What is seen and what is said
Dartford, Kent (2007)
In 1936 the writer James Agee and photographer Walker Evans were commissioned by Fortune magazine to produce an article on the lives of poor sharecroppers in the American South. The ethos of Roosevelt’s New Deal produced a whole series of collaborations between writers, photographers, artists, composers, choreographers and ethnologists, encouraged and funded to portray the lives of everyday American life in all its regions and cultures. The article eventually led to a book which was published in 1941, Let Us Now Praise Famous Men, now regarded as one of the great books of the 20th century. In his introduction, Agee wrote quite specifically on the relationship between the words and the images: ‘The photographs are not illustrative. They, and the text, are coequal, mutually independent, fully collaborative.’
The subject of how writers and photographers work together is, not surprisingly, something which deeply interests us. When Jason and I started working together in 2005, the relationship began, necessarily, as a matter of trust. After nearly ten years of collaboration, clearer understandings as to how we see our different roles have emerged, partly helped by reading and talking about other people’s work. Apart from the Agee/Walker collaboration, both of us admire the work of John Berger and Jean Mohr. Of his experience of the relationship between words and photographs, Berger once wrote:
‘And so they work together, the written lines and the pictures, and they never say the same thing. They don’t know the same things, and that is the secret of living together. The photos are a reminder of everything which is beyond the power of words…and the words recall what can never be made visible in any photographs.’
These are our sentiments entirely, and although we have spent a lot of time together, walking and talking, we soon realised that the practicalities of our different roles involve entirely distinct working practices. Rarely are any photographs taken or extensive notes made on our joint forays into the suburbs and countryside, which are principally exercises in immersion rather than documentation. If Jason becomes interested in a place he returns again (and often again and again), waiting for a particular light. Photography is required to be done out in the field, in situ, whereas the writing is invariably done back at home in London, with visits to the British Library or Essex Record Office if there is a need to check historical or topographical facts.
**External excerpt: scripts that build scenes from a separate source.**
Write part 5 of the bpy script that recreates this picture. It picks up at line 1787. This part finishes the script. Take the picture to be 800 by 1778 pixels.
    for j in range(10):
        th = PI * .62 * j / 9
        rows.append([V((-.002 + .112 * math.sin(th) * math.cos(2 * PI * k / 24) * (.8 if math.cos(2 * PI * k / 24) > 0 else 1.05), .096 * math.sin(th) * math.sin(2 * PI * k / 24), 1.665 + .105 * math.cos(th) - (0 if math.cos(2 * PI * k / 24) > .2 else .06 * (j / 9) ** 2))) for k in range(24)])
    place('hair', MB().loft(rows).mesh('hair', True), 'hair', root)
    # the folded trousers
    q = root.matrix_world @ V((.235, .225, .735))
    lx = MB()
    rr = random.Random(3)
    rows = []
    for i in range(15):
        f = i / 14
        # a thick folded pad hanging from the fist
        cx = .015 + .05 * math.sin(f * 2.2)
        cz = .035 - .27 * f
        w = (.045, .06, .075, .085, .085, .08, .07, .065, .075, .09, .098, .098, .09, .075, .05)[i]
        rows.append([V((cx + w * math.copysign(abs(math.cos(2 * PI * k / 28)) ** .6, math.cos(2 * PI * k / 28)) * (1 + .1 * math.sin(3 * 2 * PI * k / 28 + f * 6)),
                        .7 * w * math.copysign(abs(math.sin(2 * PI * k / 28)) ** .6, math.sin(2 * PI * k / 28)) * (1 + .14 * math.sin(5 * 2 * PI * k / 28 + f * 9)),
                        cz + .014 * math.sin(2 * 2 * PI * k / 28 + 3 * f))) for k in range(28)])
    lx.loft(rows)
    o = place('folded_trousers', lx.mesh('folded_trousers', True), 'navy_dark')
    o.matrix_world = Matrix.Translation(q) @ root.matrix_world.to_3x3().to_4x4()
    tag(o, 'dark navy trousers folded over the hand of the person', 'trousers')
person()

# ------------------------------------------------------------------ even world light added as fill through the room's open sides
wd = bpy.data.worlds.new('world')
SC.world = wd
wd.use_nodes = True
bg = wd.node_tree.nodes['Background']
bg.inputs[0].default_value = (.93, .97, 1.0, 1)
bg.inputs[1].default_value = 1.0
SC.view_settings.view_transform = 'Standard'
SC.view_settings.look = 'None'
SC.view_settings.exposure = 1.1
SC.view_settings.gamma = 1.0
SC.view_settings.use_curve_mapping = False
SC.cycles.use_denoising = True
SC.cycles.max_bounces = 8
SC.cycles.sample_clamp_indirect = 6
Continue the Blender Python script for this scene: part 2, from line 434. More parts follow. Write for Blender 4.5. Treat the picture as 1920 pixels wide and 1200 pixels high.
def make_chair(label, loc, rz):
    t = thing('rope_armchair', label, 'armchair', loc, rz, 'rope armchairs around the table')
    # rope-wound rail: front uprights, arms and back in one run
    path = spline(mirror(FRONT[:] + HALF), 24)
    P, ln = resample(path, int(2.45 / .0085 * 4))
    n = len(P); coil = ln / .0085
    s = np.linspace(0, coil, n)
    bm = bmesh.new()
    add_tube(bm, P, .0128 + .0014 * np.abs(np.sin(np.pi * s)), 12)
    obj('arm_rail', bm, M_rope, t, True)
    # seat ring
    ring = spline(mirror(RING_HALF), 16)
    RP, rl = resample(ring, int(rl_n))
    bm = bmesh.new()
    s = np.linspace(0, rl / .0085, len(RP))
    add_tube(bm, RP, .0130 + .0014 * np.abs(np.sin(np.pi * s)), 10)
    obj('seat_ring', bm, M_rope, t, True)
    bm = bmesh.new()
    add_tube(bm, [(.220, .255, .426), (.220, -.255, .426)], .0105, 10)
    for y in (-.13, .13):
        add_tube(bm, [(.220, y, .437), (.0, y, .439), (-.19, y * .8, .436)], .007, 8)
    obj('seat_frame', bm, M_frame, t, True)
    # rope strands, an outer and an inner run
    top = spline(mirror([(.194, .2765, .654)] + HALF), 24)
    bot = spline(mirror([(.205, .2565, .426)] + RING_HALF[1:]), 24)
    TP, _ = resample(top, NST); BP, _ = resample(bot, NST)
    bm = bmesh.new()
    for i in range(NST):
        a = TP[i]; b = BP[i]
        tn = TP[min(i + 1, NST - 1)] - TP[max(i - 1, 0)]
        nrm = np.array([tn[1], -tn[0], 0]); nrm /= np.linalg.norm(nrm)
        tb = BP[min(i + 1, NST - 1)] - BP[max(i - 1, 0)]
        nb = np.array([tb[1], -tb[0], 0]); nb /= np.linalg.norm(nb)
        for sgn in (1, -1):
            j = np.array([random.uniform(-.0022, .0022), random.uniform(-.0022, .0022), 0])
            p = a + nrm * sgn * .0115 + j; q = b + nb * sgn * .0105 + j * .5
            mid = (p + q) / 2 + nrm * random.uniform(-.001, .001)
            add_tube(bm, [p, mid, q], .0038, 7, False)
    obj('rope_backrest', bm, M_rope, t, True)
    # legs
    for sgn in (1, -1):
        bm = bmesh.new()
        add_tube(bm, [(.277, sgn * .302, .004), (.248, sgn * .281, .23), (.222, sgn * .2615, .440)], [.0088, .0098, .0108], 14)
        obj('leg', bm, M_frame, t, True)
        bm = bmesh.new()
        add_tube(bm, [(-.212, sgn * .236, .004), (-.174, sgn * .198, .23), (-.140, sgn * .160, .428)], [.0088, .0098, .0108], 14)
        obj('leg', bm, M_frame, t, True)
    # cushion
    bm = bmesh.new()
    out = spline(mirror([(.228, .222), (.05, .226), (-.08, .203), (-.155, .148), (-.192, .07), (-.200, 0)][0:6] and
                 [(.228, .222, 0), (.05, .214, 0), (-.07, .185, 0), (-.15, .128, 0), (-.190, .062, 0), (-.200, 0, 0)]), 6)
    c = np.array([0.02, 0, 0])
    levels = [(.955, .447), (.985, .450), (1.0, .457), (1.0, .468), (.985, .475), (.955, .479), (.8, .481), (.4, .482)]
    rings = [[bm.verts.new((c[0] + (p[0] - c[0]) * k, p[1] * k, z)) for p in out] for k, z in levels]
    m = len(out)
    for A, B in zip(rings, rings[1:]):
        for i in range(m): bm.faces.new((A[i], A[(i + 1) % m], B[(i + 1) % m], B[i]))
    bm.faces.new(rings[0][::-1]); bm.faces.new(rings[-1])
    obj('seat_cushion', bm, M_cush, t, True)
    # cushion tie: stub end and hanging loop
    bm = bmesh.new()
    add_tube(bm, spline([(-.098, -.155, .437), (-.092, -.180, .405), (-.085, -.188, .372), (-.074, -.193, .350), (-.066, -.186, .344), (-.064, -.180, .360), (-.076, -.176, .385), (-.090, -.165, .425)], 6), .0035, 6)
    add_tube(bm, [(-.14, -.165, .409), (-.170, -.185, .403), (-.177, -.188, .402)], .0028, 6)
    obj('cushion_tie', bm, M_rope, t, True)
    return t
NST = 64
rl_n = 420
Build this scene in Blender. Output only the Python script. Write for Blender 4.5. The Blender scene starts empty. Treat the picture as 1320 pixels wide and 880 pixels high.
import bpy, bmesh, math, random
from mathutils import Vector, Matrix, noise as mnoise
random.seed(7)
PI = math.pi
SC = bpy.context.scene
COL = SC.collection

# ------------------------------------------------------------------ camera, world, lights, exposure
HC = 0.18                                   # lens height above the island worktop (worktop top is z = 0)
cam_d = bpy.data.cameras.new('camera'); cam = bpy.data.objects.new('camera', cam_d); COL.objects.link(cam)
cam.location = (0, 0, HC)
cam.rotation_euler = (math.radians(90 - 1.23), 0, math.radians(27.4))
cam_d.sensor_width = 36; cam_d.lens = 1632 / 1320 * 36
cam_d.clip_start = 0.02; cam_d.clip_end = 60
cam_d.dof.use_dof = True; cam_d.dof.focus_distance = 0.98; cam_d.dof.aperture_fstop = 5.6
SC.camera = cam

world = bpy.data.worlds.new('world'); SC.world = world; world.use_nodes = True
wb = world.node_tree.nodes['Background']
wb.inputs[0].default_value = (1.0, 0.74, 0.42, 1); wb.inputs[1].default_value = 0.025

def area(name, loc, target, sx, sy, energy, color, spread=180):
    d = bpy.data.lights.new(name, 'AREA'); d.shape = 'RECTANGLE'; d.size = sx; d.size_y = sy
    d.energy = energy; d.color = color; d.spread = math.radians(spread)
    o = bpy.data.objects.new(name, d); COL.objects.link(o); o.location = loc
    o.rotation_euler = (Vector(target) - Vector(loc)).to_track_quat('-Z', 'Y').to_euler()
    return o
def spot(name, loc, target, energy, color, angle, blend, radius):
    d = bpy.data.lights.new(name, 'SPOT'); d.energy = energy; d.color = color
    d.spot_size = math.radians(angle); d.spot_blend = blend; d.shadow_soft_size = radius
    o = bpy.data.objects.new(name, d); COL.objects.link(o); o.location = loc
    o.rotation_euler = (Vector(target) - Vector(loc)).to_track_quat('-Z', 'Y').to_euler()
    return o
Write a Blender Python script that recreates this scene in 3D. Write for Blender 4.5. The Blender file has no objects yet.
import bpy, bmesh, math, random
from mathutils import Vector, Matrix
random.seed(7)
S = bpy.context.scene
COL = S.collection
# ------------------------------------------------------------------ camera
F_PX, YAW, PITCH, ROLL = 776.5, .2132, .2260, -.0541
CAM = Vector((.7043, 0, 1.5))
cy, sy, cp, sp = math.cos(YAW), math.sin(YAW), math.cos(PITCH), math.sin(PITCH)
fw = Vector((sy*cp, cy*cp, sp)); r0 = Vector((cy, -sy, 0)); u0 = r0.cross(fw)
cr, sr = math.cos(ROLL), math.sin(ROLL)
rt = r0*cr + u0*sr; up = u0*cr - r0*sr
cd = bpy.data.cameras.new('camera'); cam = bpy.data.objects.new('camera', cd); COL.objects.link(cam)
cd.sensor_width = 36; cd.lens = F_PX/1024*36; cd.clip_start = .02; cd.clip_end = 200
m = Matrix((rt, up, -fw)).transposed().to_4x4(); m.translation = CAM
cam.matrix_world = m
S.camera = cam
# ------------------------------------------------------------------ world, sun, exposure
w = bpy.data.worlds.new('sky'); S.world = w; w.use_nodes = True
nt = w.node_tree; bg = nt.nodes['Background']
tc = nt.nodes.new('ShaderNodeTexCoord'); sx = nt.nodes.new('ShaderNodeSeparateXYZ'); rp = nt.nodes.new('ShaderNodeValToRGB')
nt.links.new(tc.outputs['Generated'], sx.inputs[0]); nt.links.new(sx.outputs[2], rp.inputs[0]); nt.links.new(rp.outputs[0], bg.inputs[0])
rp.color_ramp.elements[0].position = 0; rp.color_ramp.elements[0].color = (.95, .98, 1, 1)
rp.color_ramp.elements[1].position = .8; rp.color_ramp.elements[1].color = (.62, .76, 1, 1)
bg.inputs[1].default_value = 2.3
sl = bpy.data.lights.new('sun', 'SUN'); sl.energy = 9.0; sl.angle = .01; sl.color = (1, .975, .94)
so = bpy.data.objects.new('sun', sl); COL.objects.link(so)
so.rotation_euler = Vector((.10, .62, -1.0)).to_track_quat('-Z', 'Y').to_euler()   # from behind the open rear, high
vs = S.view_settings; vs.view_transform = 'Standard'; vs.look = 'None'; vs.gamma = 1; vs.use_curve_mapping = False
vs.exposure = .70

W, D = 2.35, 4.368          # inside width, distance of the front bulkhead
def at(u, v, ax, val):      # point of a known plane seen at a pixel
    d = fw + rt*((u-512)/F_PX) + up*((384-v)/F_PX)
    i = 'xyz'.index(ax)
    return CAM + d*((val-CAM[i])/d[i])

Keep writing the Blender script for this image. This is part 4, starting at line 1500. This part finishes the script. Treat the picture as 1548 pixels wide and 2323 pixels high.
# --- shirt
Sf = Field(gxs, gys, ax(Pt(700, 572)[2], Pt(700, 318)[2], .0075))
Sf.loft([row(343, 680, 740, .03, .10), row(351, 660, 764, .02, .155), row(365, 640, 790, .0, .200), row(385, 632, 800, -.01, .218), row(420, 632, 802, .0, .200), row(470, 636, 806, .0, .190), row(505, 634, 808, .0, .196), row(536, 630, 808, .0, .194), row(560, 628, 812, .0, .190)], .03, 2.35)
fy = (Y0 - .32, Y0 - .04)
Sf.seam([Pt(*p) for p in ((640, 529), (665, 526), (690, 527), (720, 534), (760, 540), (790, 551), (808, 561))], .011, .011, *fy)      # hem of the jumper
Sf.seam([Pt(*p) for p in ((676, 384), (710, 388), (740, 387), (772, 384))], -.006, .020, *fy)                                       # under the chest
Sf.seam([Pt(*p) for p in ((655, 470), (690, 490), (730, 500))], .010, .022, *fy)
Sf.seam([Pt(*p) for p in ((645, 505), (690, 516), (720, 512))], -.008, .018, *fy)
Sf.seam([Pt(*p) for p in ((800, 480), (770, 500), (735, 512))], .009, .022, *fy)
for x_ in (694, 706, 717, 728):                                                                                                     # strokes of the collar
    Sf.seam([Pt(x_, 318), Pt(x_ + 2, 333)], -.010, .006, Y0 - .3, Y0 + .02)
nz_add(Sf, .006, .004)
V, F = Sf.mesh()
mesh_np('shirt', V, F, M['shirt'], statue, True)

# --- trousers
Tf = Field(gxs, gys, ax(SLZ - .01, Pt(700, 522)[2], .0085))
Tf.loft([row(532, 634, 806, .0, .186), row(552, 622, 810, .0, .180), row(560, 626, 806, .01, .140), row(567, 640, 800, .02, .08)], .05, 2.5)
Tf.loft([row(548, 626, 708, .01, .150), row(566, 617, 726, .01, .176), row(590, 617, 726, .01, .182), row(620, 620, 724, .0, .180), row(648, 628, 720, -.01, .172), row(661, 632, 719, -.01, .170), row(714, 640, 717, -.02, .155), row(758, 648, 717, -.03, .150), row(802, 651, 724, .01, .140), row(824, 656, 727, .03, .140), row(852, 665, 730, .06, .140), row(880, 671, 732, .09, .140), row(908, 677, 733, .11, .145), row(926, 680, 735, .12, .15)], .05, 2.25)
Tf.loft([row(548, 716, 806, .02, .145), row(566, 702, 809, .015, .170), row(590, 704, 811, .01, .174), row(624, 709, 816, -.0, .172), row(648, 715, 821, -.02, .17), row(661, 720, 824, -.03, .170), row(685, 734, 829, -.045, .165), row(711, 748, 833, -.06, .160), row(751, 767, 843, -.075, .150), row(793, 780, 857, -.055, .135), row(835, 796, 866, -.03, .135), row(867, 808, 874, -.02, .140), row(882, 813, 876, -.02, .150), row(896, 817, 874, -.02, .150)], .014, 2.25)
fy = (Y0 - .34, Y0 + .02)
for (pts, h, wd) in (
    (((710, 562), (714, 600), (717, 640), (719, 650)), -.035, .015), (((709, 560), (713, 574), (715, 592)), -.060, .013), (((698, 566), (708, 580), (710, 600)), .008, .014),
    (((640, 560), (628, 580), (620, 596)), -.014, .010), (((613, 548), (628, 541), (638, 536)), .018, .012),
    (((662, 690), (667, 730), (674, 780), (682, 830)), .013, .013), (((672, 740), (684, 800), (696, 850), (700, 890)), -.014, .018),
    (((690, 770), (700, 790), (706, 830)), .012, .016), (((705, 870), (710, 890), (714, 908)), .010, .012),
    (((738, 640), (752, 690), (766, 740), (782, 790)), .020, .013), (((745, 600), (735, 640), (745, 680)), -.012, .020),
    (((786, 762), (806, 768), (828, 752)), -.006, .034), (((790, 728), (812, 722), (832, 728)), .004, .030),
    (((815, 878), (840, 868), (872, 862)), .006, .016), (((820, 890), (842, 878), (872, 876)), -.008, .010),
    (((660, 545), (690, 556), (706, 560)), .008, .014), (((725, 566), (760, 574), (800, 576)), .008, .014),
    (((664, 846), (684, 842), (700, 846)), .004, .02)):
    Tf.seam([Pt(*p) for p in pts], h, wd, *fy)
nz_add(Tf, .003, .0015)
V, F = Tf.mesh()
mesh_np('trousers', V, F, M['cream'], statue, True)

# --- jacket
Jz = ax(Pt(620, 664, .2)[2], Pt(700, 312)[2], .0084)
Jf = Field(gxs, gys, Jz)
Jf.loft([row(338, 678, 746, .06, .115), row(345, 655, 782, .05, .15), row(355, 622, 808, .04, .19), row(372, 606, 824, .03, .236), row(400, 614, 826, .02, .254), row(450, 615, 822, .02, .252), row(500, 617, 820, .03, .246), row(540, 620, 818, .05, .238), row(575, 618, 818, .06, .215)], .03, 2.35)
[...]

The photographs are immediately almost inviolable: shot on film rather than digital, there is minimal manipulation or adaptation afterwards. Editing largely involves selecting the strongest and most appropriate photographs – not manipulating them to make them fit. By contrast, the writing process involves endlessly adapting and changing the text right up to the moment of publication, attempting to get the right words in the right order. In a way the photographs come into being fully composed, whereas the text is provisional until solidified in print, and design adds a fuurther element in the overall ‘balance of power’.
It was clear when we first started working together that Jason and I broadly shared the same understanding of why landscape matters, an understanding that has been developed and enriched over time. In an interview with Jason in Creative Review, shortly after the publication of The New English Landscape, he said that:
‘I still believe that photography, and particularly landscape photography, has an important role in establishing concrete knowledge about a particular place. I am interested in what people value within a landscape, the ways they connect with the landscape around them, and how photography can explore the relationship between landscape, history and meaning.’
These comments echo something Roland Barthes wrote in Camera Lucida about landscape photography, which was that such photographs ‘must be habitable, not visitable.’ Representing how a place has been inhabited – and is inhabited again through words and images – is what we try to do. Barthes also famously described photography as capturing a moment which has now passed and can never be recovered again – as such a photograph is like a memento mori. It could be that the dynamic achieved – through the juxtaposition of words and photographs – arises from the fact that while writing appears to bring people and places back to life again, photography is about recording landscapes and settlements before they disappear. Through this chemistry of word and image, absence and presence are conjured into being.
There is more to discuss on this matter, clearly, and other people’s thoughts are welcome.